* _Task material_
################

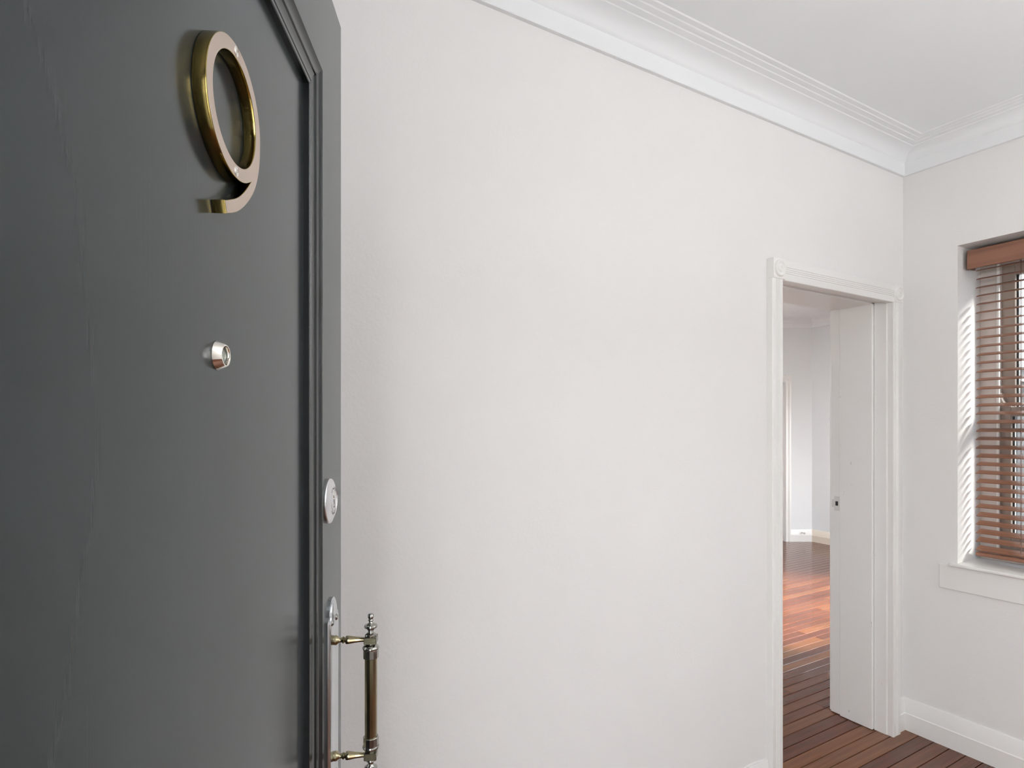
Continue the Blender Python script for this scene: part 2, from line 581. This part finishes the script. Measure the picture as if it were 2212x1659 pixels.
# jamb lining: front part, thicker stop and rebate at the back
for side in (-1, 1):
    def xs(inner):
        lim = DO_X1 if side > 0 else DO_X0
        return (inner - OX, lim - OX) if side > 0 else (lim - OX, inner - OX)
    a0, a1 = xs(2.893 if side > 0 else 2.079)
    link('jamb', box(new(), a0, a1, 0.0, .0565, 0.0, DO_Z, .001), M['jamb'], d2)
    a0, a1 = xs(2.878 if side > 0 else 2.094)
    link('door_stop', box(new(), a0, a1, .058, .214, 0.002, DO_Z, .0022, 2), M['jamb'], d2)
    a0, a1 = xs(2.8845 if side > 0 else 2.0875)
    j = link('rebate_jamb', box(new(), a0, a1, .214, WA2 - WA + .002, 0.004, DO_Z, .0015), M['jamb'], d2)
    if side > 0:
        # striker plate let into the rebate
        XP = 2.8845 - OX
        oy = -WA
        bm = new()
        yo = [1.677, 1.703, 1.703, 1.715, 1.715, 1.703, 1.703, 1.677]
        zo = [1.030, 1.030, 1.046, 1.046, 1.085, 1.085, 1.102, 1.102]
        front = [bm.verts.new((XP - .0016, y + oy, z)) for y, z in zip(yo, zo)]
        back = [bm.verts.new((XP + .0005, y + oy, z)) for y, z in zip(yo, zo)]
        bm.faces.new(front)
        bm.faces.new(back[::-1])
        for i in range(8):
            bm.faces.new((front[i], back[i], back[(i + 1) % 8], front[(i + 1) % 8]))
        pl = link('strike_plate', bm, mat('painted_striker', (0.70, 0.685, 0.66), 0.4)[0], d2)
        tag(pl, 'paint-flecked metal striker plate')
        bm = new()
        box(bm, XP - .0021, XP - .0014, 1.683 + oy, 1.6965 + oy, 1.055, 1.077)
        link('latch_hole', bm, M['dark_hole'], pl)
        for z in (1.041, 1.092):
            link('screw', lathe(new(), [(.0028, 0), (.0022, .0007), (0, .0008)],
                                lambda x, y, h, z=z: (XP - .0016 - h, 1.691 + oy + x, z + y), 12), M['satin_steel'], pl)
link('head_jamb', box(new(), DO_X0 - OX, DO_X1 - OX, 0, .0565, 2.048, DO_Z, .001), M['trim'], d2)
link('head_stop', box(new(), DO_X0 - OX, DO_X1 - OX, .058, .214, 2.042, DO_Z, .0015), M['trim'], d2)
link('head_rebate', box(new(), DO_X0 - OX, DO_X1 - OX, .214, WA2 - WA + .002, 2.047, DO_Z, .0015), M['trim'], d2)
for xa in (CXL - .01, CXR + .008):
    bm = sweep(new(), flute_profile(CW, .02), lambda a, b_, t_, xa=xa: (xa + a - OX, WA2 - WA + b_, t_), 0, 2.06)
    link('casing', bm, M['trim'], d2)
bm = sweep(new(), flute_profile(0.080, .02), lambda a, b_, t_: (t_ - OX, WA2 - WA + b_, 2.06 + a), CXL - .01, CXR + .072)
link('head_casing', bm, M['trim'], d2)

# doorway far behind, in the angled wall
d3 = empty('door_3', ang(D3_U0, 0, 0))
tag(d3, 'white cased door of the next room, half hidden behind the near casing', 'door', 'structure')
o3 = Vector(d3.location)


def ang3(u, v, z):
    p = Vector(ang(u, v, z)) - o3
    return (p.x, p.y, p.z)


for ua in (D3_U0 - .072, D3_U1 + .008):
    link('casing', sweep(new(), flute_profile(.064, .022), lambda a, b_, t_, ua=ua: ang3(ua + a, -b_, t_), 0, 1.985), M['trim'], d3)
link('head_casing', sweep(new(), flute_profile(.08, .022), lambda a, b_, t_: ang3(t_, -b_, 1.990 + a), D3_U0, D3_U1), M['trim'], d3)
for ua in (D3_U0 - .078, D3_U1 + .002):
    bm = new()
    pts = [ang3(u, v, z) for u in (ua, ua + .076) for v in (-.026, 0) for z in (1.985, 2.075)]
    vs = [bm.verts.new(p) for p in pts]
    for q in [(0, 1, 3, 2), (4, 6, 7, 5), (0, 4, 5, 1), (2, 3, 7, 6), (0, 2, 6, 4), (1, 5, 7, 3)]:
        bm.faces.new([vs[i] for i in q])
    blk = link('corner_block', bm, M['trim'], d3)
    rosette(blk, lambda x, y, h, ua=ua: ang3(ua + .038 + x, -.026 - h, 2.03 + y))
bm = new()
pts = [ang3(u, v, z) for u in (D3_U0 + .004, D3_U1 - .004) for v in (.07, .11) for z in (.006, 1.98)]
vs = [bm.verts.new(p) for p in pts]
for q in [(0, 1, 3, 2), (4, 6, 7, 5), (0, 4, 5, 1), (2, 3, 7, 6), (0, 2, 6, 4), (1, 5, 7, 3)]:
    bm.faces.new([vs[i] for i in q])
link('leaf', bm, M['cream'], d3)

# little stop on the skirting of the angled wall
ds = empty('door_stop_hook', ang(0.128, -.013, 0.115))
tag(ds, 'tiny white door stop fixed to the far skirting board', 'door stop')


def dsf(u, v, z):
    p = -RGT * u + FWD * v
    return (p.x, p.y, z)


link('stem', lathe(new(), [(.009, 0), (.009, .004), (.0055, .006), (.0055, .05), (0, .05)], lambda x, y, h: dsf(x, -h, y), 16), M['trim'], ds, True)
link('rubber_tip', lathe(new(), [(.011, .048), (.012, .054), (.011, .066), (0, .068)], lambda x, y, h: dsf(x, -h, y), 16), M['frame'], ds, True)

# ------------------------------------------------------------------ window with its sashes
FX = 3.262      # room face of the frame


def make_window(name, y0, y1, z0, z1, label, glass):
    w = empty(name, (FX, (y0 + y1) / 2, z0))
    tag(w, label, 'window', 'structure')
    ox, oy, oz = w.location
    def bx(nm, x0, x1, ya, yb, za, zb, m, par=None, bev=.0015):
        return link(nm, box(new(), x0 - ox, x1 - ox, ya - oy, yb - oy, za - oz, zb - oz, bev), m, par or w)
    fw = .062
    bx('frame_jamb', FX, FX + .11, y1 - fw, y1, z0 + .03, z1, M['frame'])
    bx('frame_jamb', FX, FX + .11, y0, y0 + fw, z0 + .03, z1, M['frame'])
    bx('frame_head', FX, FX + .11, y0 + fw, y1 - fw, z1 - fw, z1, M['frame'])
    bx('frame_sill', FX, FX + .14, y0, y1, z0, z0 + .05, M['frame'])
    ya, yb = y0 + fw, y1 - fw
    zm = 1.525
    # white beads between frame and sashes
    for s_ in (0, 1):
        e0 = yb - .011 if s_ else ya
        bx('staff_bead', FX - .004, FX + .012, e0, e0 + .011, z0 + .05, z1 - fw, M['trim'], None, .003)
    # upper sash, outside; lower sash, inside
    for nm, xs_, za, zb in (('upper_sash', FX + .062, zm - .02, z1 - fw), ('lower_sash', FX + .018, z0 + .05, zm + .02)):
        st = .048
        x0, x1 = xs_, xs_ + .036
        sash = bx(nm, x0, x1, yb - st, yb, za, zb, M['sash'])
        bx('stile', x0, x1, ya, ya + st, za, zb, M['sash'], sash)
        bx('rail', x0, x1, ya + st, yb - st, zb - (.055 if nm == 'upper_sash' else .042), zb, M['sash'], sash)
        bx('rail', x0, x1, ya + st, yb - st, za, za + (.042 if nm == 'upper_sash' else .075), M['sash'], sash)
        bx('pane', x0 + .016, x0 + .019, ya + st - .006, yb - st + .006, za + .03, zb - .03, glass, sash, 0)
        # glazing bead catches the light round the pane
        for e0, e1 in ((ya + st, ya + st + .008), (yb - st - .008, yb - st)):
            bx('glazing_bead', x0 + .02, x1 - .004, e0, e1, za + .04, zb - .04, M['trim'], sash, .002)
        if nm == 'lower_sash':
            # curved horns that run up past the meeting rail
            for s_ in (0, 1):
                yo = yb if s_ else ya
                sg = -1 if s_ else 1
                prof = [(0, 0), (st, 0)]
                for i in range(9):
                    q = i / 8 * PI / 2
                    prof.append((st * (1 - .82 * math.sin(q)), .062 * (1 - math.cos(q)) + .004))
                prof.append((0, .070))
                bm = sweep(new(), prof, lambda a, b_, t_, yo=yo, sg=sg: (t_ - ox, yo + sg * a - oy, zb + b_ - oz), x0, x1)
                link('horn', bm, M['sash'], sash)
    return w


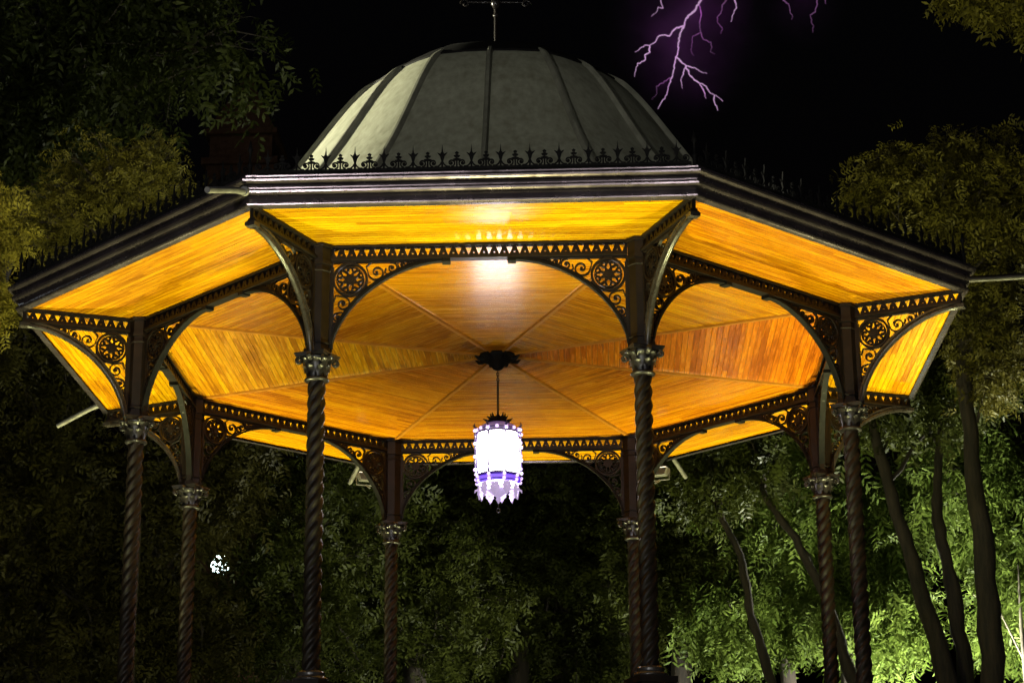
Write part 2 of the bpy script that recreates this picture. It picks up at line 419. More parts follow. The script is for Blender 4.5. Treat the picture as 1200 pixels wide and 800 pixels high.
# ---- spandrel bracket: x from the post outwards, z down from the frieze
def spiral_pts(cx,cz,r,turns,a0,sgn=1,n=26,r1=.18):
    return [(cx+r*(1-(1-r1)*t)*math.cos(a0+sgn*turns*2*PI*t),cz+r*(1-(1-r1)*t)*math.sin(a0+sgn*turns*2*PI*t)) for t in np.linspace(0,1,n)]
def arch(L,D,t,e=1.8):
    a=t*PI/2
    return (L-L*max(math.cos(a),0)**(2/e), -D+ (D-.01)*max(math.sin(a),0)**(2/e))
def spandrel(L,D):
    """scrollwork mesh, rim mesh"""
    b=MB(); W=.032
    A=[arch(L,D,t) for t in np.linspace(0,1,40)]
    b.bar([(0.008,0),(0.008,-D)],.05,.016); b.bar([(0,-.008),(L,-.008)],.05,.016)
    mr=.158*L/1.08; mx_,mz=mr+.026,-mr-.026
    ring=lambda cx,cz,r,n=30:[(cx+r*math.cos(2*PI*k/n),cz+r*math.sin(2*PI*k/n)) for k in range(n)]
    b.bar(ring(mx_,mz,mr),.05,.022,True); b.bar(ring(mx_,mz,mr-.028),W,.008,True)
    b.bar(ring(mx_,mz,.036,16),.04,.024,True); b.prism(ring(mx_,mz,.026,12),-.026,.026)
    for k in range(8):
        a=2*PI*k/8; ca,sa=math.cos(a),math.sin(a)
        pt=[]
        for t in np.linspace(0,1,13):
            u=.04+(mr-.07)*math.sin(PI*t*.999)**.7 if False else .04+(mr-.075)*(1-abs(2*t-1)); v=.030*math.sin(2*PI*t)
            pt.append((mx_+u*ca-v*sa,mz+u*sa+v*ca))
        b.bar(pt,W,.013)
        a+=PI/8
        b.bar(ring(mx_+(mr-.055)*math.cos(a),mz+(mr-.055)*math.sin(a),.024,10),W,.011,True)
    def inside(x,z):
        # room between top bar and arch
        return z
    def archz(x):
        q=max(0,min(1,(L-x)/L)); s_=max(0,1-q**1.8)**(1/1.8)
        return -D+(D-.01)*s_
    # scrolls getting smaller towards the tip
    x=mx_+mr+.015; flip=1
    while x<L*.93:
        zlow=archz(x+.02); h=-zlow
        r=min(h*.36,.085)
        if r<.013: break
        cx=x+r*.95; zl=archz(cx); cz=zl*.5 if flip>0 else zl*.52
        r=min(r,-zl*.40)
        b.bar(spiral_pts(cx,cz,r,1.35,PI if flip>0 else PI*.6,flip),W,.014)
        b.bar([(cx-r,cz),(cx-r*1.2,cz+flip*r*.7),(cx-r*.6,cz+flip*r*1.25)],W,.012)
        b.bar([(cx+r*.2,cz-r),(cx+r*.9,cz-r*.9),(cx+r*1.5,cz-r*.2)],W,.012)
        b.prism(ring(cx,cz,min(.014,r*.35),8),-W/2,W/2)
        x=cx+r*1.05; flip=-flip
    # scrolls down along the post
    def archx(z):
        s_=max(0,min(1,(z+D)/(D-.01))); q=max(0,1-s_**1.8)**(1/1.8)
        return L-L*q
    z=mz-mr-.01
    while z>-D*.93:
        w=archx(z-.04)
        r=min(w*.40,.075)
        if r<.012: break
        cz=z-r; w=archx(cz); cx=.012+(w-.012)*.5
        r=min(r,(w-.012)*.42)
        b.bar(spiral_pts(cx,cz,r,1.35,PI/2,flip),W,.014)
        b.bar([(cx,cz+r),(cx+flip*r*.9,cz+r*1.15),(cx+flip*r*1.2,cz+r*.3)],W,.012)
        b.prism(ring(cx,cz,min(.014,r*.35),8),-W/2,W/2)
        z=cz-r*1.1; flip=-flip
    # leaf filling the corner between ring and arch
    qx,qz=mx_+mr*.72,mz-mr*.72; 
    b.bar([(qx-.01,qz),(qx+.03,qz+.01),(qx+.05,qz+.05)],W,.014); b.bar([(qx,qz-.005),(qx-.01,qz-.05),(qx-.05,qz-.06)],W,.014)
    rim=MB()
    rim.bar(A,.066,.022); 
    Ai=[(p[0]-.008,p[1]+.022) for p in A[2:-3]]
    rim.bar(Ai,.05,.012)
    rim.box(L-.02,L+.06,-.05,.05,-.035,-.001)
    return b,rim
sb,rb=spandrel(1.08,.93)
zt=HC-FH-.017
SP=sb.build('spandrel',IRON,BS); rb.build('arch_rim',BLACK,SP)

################

* _Goal_
Write out every line from the entries where "that" appears.

* _Finished task_
            # curved horns that run up past the meeting rail
Write part 2 of the bpy script that recreates this picture. It picks up at line 419. More parts follow. The script is for Blender 4.5. Treat the picture as 1200 pixels wide and 800 pixels high.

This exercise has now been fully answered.